Wednesday, April 28, 2010

Dollar cost averaging

I have recently learned the importance of Dollar cost averaging and how it can REALLY help you with the ups and downs of the market.

Dollar cost averaging is just taking your money and spreading it over a time period, instead of just investing one lump sum. Here is my own personal example. We put a certain amount per child into a mutual fund (separate from 529) for their use when they get older (ie, missions, wedding, college, down payment, whatever). I was just putting a lump sum of money into that mutual find each year, at a certain time of the year (usually when we got our bonus or tax money). The problem with doing that is, what if the day that I put the money into the mutual fund just happens to be the day that the Market hits its high and it doesn't go back for quite some time?

So recently, I realized this was not the smartest way of saving this money. So now I am taking what I would have put into that lump sum, and split it up over the months of the year and I am investing that amount of money each month into the fund (it is a fund with a no minimum addition investment). So this way, one month, I may invest on a high day, but the next I may invest on a low day. It helps even out the ups and downs of the market by doing a little bit each month, instead of the huge sum each year. Now when we get that sum, we'll just put it into savings :)
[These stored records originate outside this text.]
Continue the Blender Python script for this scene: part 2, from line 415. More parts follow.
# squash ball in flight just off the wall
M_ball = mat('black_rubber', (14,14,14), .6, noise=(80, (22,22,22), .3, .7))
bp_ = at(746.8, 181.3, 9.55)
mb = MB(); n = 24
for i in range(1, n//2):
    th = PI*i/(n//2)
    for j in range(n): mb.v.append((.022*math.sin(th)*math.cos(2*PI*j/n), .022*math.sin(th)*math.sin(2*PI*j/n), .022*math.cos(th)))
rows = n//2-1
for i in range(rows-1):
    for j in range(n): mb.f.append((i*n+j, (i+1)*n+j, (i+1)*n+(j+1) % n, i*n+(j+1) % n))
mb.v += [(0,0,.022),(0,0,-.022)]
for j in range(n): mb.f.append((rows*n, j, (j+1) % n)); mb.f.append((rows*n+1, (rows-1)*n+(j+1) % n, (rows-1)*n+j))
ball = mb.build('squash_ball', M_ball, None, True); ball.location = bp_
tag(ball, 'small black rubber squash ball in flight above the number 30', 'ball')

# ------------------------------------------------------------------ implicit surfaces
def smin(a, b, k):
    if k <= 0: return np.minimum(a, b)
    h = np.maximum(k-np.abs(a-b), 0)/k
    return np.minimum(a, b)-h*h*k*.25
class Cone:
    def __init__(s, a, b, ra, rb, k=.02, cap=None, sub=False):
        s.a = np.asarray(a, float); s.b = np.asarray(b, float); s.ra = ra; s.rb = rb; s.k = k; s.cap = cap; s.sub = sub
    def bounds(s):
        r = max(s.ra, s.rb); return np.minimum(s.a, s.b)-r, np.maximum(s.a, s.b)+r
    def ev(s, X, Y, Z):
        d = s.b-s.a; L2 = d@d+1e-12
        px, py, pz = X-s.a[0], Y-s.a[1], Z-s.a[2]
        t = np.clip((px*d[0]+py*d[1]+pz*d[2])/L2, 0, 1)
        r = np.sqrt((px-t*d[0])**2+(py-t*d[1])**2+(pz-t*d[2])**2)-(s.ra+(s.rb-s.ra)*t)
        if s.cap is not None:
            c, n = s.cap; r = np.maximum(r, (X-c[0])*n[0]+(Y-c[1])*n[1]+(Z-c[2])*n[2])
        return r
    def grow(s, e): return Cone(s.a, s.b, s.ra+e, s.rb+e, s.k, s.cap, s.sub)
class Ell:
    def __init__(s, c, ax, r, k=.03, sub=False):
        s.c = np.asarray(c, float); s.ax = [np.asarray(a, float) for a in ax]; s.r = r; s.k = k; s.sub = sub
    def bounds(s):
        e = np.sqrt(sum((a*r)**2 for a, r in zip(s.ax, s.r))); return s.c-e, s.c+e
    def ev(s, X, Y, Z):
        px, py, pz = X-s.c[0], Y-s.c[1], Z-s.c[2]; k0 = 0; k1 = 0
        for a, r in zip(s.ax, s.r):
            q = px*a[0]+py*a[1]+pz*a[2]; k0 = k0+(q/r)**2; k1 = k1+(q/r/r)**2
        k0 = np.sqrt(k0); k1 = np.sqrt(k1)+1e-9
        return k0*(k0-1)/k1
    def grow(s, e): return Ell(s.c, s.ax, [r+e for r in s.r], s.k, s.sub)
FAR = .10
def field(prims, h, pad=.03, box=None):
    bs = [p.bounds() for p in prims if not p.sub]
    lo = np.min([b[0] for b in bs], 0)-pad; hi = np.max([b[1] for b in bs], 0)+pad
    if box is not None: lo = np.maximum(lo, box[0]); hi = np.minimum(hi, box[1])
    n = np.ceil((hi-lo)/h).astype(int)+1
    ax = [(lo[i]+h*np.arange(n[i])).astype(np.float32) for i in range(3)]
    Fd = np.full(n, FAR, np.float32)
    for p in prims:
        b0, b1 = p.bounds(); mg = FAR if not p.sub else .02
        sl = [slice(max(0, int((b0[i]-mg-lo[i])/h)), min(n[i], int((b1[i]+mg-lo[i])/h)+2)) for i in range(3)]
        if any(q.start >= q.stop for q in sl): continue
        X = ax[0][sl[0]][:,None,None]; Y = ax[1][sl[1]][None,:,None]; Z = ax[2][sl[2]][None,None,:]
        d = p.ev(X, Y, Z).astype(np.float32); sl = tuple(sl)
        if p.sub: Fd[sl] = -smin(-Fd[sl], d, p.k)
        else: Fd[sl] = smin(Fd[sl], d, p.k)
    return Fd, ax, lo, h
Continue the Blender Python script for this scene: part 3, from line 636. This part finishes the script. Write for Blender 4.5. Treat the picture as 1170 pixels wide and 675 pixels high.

When you have your money taken from your paycheck for your 401K, you are doing the same thing every paycheck. If you are automatically investing in an IRA every paycheck you are also doing this. That is the nice thing about sharebuilder - since you are building stocks/funds and a regular basis, you are dollar-cost averaging already :)

However, if you have a large sum of money and just want to get started, do it! Get going... If at all possible it is best to invest over time, but if you have the money, get it working for you ASAP... but then start doing a bit at a time, it REALLY helps you ride out the ups and downs of the markets.

Monday, April 26, 2010

529

Wow - sorry It's been a week since last posting.. We got caught by sickness around here :P

529's are one of the best ways to save for your child's college savings. However, you should give PRIORITY to saving for your retirement. Once you are saving enough for retirement, 529's are an excellent way to start saving for your child's college.

I know we will never be able to save enough to pay for their college (maybe if we only had 1 kid)- we just don't make that much money. However, I figure a least a little bit a month with help with at least some expenses.

529's allow you to save for their college tax-free. So when you go to remove the money you have saved, you will not owe any taxes on the increase you have earned. If you were to put the money into an ordinary mutual fund/savings account, you will owe taxes on the money you have made.

Depending on the state you live in, you will also get a state tax deduction for saving, but usually only in the savings plan your state has set up. For example, here in Oregon, we have a 9% income tax. So if you were to invest say $1000 in the Oregon college savings, you will get a tax deduction for that $1000, equaling around $90. So you made an automatic 9% already on that money. Not too shabby.

Most savings plans don't have high minimums or you can start for as little as $25 a month. If your state does not have a Tax deduction for using their plan, shop around and find a state with a good option of mutual funds and LOW costs. You can use any state you choose - but if you get a tax deduction, use your own state's plan! I have heard Utah has an excellent plan for those who do not receive a tax deduction.

A fantastic, no-brainer way of saving a little money is using Upromise. You can shop online through them, or you can just sign up your credit cards and store savings cards (safeway, albertsons, etc.) with their program and as you do your normal shopping, if you buy items that participate with Upromise, they will give you money back - with no effort on your part!

I have earned over $60+ from just my regular shopping with credit and store savings cards. I deposited $50 in a 529 - Oregon doesn't participate, so I had to open one in another state. I opened one (well, 2 - one for each kid and split the money) in Iowa since they have low costs and No minimums, and I didn't have to keep adding money too it. So I put $50 of the Upromise FREE money into the 529's , and I is already up to $100! So I now have $100 FREE money for my kids college. Hey it may not seem like a lot, but I will take it and it took absolutely NO EFFORT on my part, other than opening the accounts and setting up Upromise. Maybe they'll be able to get a book or two when they get to college ;)

So look into the tax deductions available in your state and once you are saving enough for retirement, these are an excellent way to start saving for your kids future.